Social complexity

Society is one of those particulars that is often considered in isolation from universal Nature. In a monist universe nothing behaves out of Nature, therefore society is also a natural occurrence. To understand the nature of society we have to understand the nature of a universal occurrence: complexity.
Complexity is a natural phenomena given by the integration of differentiated elements. Complexity, in general, varies from the simple to the complex; where simplicity is related to rigidity, homogeneity and commonality, while complexity is related to flexibility, singularity and rareness (see Complexity). Society in particular, is formed by individuals interacting and depending to each other. So society can be thought as a complex system formed by the integration of individuals (who themselves are complex natural beings). The element of differentiation and integration in society are different individuals acting with a self-regarding nature and integrated by a social nature.

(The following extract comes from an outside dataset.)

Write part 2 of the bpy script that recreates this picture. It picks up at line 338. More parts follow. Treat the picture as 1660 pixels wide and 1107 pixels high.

Because complexity is a universal natural occurrence all complex systems manifest the same patterns of change. This means that if society is a natural phenomena, then it is governed by the same patterns of change as all complex systems. The dynamics of complex systems changes on six main dimensions (in relation to their degree of complexity): rigidity vs. flexibility, automatism vs. autonomy, commonality vs. rareness, homogeneity vs. singularity, atomism vs. holism, instability vs. stability (see the universality of complexity).
chart-i-on-society

Since complexity is a universal phenomena common to man and to other animals, we can compare the complexity of human society with animal social behaviour. Humans social behaviour differs only in degree form animal social behaviour. What distinguishes humans from other animals, is its higher complexity.
chart-ii-on-society

Society then, can be thought as a complex system formed by the integration of individuals interacting and depending to each other. Society is a natural phenomena whose constitutive element are human being following a natural behaviour. As all complex systems, society is irreducible and it has to be understood as a whole. Individuals are not atomistic elements that exist out of society, and society is not the sum of isolated individual behaviour.

To follow the dynamics of society, we can model it as individuals integrating their behaviour on three main ways: economy, culture and institutions.
Culture is related to the traditions, beliefs, values and ideas that that are passed from one generation to another.
Economy is related with the acquisition and exchange of goods e.g. hunting, agriculture, industry, commerce, etc.
And institutions is related with the political order of a society e.g. leaders, chiefs, priests, kings, governments, military institutions, justice systems, etc.

As it happens with all complex systems, the elements that constitutes society are not independent but mutually dependent, with bidirectional relations between each one of them.
graph-on-society

How can culture affect the economy?
e.g. Webber’s argument on how Protestantism is related to the rise of capitalism in the western world.

How can the economy affect culture?
e.g. predominantly agrarian economies are related with more traditional and religious values, while industrial or post-industrial economies -who depend more on rationalisations of the world- tend to have more secular values.

How can institutions affect the economy?
e.g. lower corruption and higher administrative efficiency are related with higher socioeconomic development. Inversely, corruption and inefficient institutions are related with lower  socioeconomic development.

How can the economy affect the institutions?
e.g. the inverse relation to the previous example is also valid: economic development facilitates institutional development. Economic development empowers people, and the empowerment of people forces institutional development. And the opposite is also true, economic regression facilitates institutional regression into tyranny, authoritarianism, dictatorship, etc.

How can culture affect institutions?
e.g. in Islamic states institutions adjust to Muslim culture.

How can institutions affect culture?
There are many examples of rulers changing the culture of whole societies in order to consolidate their power. Because of the binding force that religion has in society, religions have been used time and again for political ends. For example, Judaism, to unify the kingdom of Judea after the dissolution of the kingdom of Israel from Babylonian invasion; Christianity, to unify the Byzantine Empire under the rule of Constantine; the Church of England -and eventual Protestantism in Britain- under the rule Henry VIII, etc.

Social complexity then, is complexity on culture, institutions and economy. The higher the differentiation and integration of culture, economy and institutions, the more complex a society is. In general, higher complexity is related with lower entropy, higher order and higher dynamic stability. So the more complex a society is, the more flexible, autonomous and stable (see social development.